### Aim:
Please output exactly the lines of the material from the first through the line containing "col = sc.collection", and nothing more.

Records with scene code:
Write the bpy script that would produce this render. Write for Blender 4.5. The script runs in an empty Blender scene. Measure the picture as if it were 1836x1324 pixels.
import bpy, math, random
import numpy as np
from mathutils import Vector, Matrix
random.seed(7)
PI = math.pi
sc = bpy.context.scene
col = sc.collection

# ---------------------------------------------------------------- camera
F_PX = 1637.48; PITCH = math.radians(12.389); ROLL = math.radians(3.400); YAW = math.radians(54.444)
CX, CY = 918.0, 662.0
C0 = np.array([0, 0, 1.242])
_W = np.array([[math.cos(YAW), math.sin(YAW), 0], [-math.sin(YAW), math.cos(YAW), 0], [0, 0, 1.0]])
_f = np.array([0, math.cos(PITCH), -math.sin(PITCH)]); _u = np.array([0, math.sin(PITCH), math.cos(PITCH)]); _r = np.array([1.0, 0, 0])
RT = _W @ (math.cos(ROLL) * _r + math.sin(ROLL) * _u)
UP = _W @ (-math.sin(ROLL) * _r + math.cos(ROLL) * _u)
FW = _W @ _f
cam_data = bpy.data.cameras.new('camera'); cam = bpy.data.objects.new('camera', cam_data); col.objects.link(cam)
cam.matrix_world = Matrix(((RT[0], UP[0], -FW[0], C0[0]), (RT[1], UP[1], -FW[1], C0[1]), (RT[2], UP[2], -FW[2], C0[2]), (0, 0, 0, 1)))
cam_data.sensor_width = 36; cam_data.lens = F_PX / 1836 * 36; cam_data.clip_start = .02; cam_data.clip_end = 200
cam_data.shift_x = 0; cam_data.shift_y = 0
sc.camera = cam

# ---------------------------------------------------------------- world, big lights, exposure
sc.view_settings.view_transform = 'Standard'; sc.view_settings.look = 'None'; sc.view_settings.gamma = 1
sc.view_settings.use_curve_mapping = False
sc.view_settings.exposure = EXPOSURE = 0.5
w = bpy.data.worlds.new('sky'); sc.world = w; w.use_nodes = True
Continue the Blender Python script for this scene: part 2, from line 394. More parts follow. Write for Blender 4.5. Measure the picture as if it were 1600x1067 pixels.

### Task solution:
Write the bpy script that would produce this render. Write for Blender 4.5. The script runs in an empty Blender scene. Measure the picture as if it were 1836x1324 pixels.
import bpy, math, random
import numpy as np
from mathutils import Vector, Matrix
random.seed(7)
PI = math.pi
sc = bpy.context.scene
col = sc.collection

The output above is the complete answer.